WHAT YOU NEED TO DO ▸
Go through the entries below and copy each line containing the word "picture".

SOURCE DATA ▸
--- Start ---

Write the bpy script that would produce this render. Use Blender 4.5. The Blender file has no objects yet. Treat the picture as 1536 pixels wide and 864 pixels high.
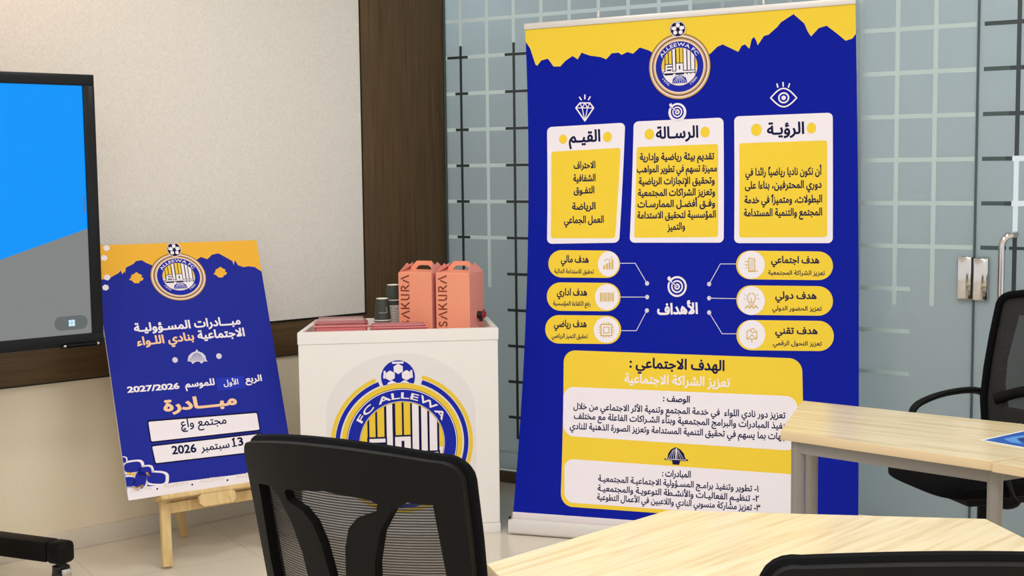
import bpy, bmesh, math, random, unicodedata
from mathutils import Vector, Matrix
from mathutils.geometry import tessellate_polygon, interpolate_bezier

random.seed(4)
SC = bpy.context.scene
COL = SC.collection
PI = math.pi
R = math.radians


def lin(c):
    out = []
    for v in c:
        v = v / 255.0
        out.append(v / 12.92 if v <= 0.04045 else ((v + 0.055) / 1.055) ** 2.4)
    return (out[0], out[1], out[2], 1.0)


# ------------------------------------------------------------------ camera
cam_data = bpy.data.cameras.new('camera')
cam = bpy.data.objects.new('camera', cam_data)
COL.objects.link(cam)
cam_data.sensor_fit = 'HORIZONTAL'
cam_data.sensor_width = 36.0
cam_data.lens = 36.0 * 2000.0 / 1536.0
cam_data.clip_start = 0.05
PITCH, ROLL = R(5.10), R(0.65)
cam.location = (0, 0, 1.47)
cam.rotation_mode = 'QUATERNION'
cam.rotation_quaternion = (Matrix.Rotation(PI / 2 - PITCH, 3, 'X') @ Matrix.Rotation(-ROLL, 3, 'Z')).to_quaternion()
SC.camera = cam

# ------------------------------------------------------------------ world, lights, exposure
SC.view_settings.view_transform = 'Standard'
SC.view_settings.look = 'None'
SC.view_settings.gamma = 1.0
SC.view_settings.use_curve_mapping = False
SC.view_settings.exposure = 0.0
world = bpy.data.worlds.new('world')
SC.world = world
world.use_nodes = True
world.node_tree.nodes['Background'].inputs[0].default_value = (1.0, 0.995, 0.985, 1)
world.node_tree.nodes['Background'].inputs[1].default_value = 1.02


def area(name, loc, size, power, color, target=None, sy=None):
    l = bpy.data.lights.new(name, 'AREA')
    l.energy = power
    l.color = color
    l.shape = 'RECTANGLE'
    l.size = size
    l.size_y = sy or size
    o = bpy.data.objects.new(name, l)
    o.location = loc
    COL.objects.link(o)
    if target is not None:
        d = Vector(target) - Vector(loc)
        o.rotation_euler = d.to_track_quat('-Z', 'Y').to_euler()
    return o


WARM = (1.0, 0.90, 0.78)
NEUT = (1.0, 0.985, 0.965)
CEIL = 2.95
# recessed ceiling panels of the meeting room
for (x, y, p, c) in ((-0.6, 2.2, 26, NEUT), (0.9, 2.6, 4, NEUT), (-0.4, 4.3, 15, (0.88, 0.96, 1.0)), (1.0, 4.0, 11, NEUT),
                     (-0.9, 0.6, 26, NEUT), (0.9, 0.6, 26, NEUT)):
    area('ceiling_panel_light', (x, y, CEIL - 0.02), 0.58, p, c)
# warm downlight washing the wall above the display
area('wall_wash_light', (-1.75, 4.55, CEIL - 0.02), 0.16, 7, (1.0, 0.62, 0.34), (-2.1, 4.95, 1.6))
# ceiling panels of the room behind the glass
area('next_room_light', (0.15, 6.95, CEIL - 0.03), 0.8, 64, (0.82, 0.95, 1.0))
area('next_room_light', (2.7, 6.3, CEIL - 0.03), 1.0, 185, (0.84, 0.95, 1.0))


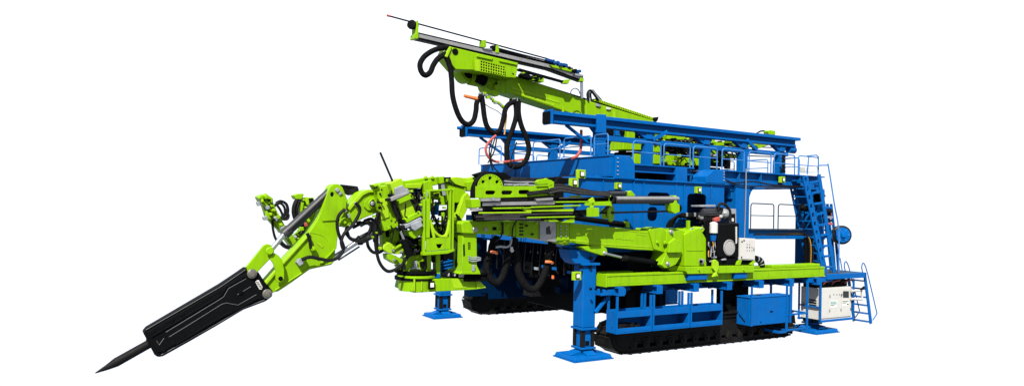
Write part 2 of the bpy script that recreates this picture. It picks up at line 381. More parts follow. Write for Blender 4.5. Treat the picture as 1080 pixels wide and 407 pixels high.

--- End ---

WRITTEN SOLUTION ▸
Write the bpy script that would produce this render. Use Blender 4.5. The Blender file has no objects yet. Treat the picture as 1536 pixels wide and 864 pixels high.
Write part 2 of the bpy script that recreates this picture. It picks up at line 381. More parts follow. Write for Blender 4.5. Treat the picture as 1080 pixels wide and 407 pixels high.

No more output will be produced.